14. lutego 2022 Po burzy słońce wychodzi zza chmur

Od wielu, wielu lat na stadionie Wisły Kraków śpiewana jest pieśń, ze słowami, „Po burzy słońce wychodzi zza chmur i nad Krakowem zaświeci znów (…)”, co więcej swojego czasu miałem okazję poznać twórcę tegoż bez mała hymnu 🙂 Może trochę też dowiedziałem się o okolicznościach w jakich tenże powstawał. Sam utwór zdecydowanie ma to coś, potrafi nieść przesłanie po trybunach, a co za tym idzie dociera, bądź raczej powinien docierać do piłkarzy.
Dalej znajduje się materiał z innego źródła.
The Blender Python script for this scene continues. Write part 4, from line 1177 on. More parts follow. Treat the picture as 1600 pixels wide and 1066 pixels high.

Po pierwszym meczu tzw. rundy wiosennej, kiedy byłem zagadnięty co o nim i o postawie naszych myślę, odpowiedziałem coś w stylu, że cytując klasyka: „znaj proporcję mocium panie” i że to Raków bije się o mistrza, a nie my, więc zakłamywanie rzeczywistości byłoby tu nie na miejscu. Dodatkowo ubytki kadrowe w tym meczu mogły i w jakiś sposób pewnie były też czynnikiem decydującym. Obligatoryjnie należę do optymistów, lecz nijak straty w meczu o jednego gola mniej nie mogę uznać za progres, byłem na meczu, oglądałem i po powrocie do domu powiedziałem wprost, iż niewykluczone, że dziś widzieliśmy mocnego kandydata do spadku z ligi 🙁 Kiedyś w jednej z lektur natknąłem się na słowa, że: „nie sztuką jest przeczekać burzę, natomiast zdecydowanie nią jest nauka tańca w deszczu”. Zdaję sobie sprawę, że mądry Polak po szkodzie, choć w tym wypadku Słowak, ponieważ na myśli mam naszego trenera, ale do szewskiej pasji doprowadziły mnie jego pomeczowe słowa! Pan Adrian stwierdził bowiem, że dlatego musiał zdjąć najlepszego w tym dniu na boisku Stefana Sawicza, gdyż obawiał się, że w jego drużynie na murawie będzie zbyt dużo zawodników dobrych technicznie. Hmmm… i tu chyba jest sedno, dlaczego pana Adriana już nie ma z nami, bowiem, jako żywo Jakub Błaszczykowski zalicza się do zawodników niezłych technicznie, a że otwarcie podtrzymuje chęć powrotu na boisko, toteż w takich kryteriach po prostu mógłby się nie zmieścić 🙁 🙁 🙁 Tak na poważnie, to przelała się czara goryczy i nie potrafię sam sobie wytłumaczyć powodów. Kiedy Wisła „nie śmierdziała” groszem było widać ambicje, wolę walki i zaangażowanie, a tutaj spektakl nawet nie był żenujący, tylko mdły, nijaki i czekać dłużej nie było już na co. To już duet Brzęczyk-Sobolewski zakasa rękawy, by nasza Wisła w tej lidze się utrzymała, a znając obu panów osobiście jestem dobrej myśli, gdyż z trenerem Sobolewskim pozyskujemy pełen wagon charyzmy i totalny brak akceptacji dla bylejakości!

Za to w Barcelonie odbyły się derby i choć zakończyły się podziałem punktów, to Barca i jej zawodnicy pokazali, jak „gryźć trawę” do 97. minuty.

Połknięte lektury: Piotr Borlik „Materiał ludzki”, „Białe kłamstwa”; Jo Nesbo „Królestwo”.